**Work to do:**
The lines from the top of the material below through the line containing "PI = math.pi" are to be printed exactly, with pictures omitted.

☆ ☆ ☆

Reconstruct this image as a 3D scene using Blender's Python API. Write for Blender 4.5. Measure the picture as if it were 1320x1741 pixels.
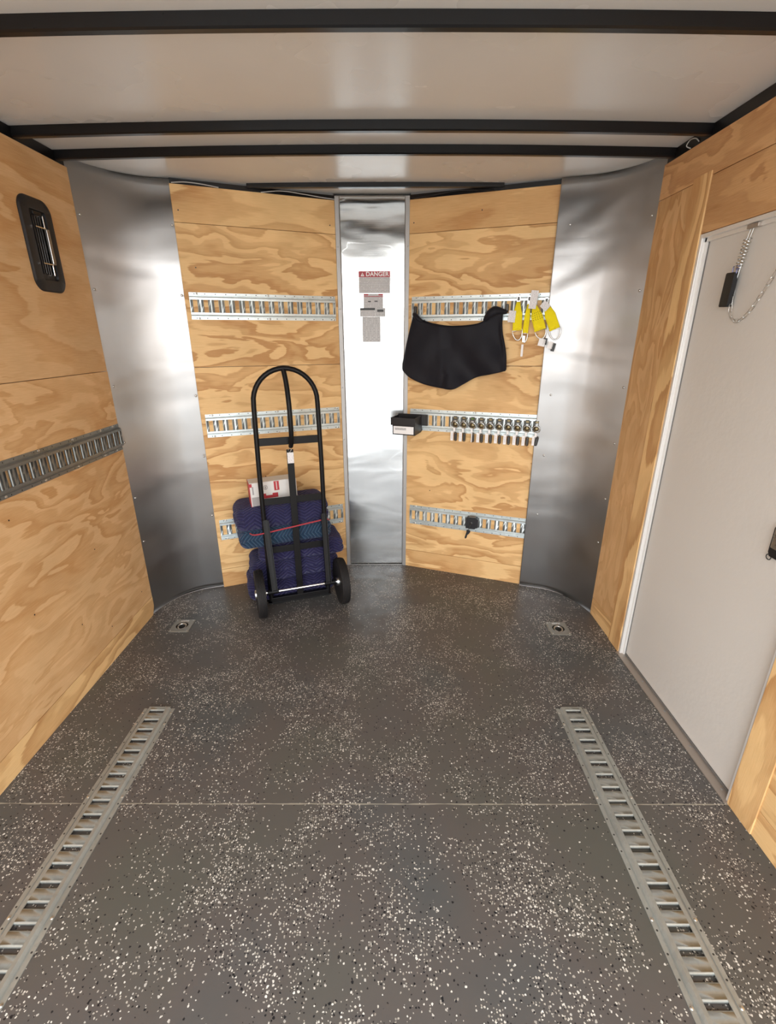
import bpy, bmesh, math, random
from mathutils import Vector, Matrix, noise as mn

for o in list(bpy.data.objects): bpy.data.objects.remove(o, do_unlink=True)
scene = bpy.context.scene
col = scene.collection
random.seed(7)
PI = math.pi

# ------------------------------------------------------------------ camera
H = 1.4554
cam_data = bpy.data.cameras.new('camera')
cam = bpy.data.objects.new('camera', cam_data); col.objects.link(cam)
Fv = Vector((-0.00376853, 0.93821668, -0.34602782)); Rv = Vector((0.99999254, 0.00324321, -0.00209714)); Uv = Rv.cross(Fv)
mat = Matrix((Rv, Uv, -Fv)).transposed().to_4x4(); mat.translation = Vector((0, 0, H))
cam.matrix_world = mat
cam_data.sensor_fit = 'VERTICAL'; cam_data.sensor_height = 36.0
cam_data.lens = 808.99 / 1741.0 * 36.0
cam_data.clip_start = 0.02; cam_data.clip_end = 200
scene.camera = cam

# ------------------------------------------------------------------ world: bright overcast daylight behind the open rear door
world = bpy.data.worlds.new('world'); scene.world = world; world.use_nodes = True
wn = world.node_tree; wn.nodes.clear()
wo = wn.nodes.new('ShaderNodeOutputWorld'); wb = wn.nodes.new('ShaderNodeBackground')
wb.inputs['Strength'].default_value = 5.2
tc = wn.nodes.new('ShaderNodeTexCoord'); sx = wn.nodes.new('ShaderNodeSeparateXYZ'); wr = wn.nodes.new('ShaderNodeValToRGB')
wn.links.new(tc.outputs['Generated'], sx.inputs[0]); wn.links.new(sx.outputs['Z'], wr.inputs[0])
wr.color_ramp.elements[0].position = 0.0; wr.color_ramp.elements[0].color = (1.0, 0.985, 0.965, 1)
wr.color_ramp.elements[1].position = 0.7; wr.color_ramp.elements[1].color = (0.80, 0.90, 1.0, 1)
wn.links.new(wr.outputs[0], wb.inputs['Color']); wn.links.new(wb.outputs[0], wo.inputs[0])
# portal: guides sampling of the sky through the open rear end, gives off no light of its own
REAR = -0.50
pl = bpy.data.lights.new('rear_opening_portal', 'AREA'); pl.shape = 'RECTANGLE'; pl.size = 2.44; pl.size_y = 2.15
pl.cycles.is_portal = True
po = bpy.data.objects.new('rear_opening_portal', pl); col.objects.link(po)
po.location = (-0.1, REAR - 0.02, 1.07); po.rotation_euler = (PI / 2, 0, 0)

scene.view_settings.view_transform = 'Standard'; scene.view_settings.look = 'None'
scene.view_settings.gamma = 1.0; scene.view_settings.use_curve_mapping = False
scene.view_settings.exposure = 0.31

# ------------------------------------------------------------------ helpers
def new_mat(name):
    m = bpy.data.materials.new(name); m.use_nodes = True
    return m, m.node_tree, m.node_tree.nodes['Principled BSDF']

def plain(name, c, rough=0.5, metal=0.0, spec=0.5, coat=0.0):
    m, nt, b = new_mat(name)
    b.inputs['Base Color'].default_value = (*c, 1); b.inputs['Roughness'].default_value = rough
    b.inputs['Metallic'].default_value = metal; b.inputs['Specular IOR Level'].default_value = spec
    b.inputs['Coat Weight'].default_value = coat
    # faint surface grain so nothing is perfectly even
    n = nt.nodes.new('ShaderNodeTexNoise'); n.inputs['Scale'].default_value = 60; n.inputs['Detail'].default_value = 3
    t = nt.nodes.new('ShaderNodeTexCoord'); nt.links.new(t.outputs['Object'], n.inputs['Vector'])
    mr = nt.nodes.new('ShaderNodeMapRange'); mr.inputs['To Min'].default_value = max(0.02, rough - 0.05); mr.inputs['To Max'].default_value = min(1, rough + 0.05)
    nt.links.new(n.outputs['Fac'], mr.inputs['Value']); nt.links.new(mr.outputs[0], b.inputs['Roughness'])
    return m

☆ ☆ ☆

**Output below:**
Reconstruct this image as a 3D scene using Blender's Python API. Write for Blender 4.5. Measure the picture as if it were 1320x1741 pixels.
import bpy, bmesh, math, random
from mathutils import Vector, Matrix, noise as mn

for o in list(bpy.data.objects): bpy.data.objects.remove(o, do_unlink=True)
scene = bpy.context.scene
col = scene.collection
random.seed(7)
PI = math.pi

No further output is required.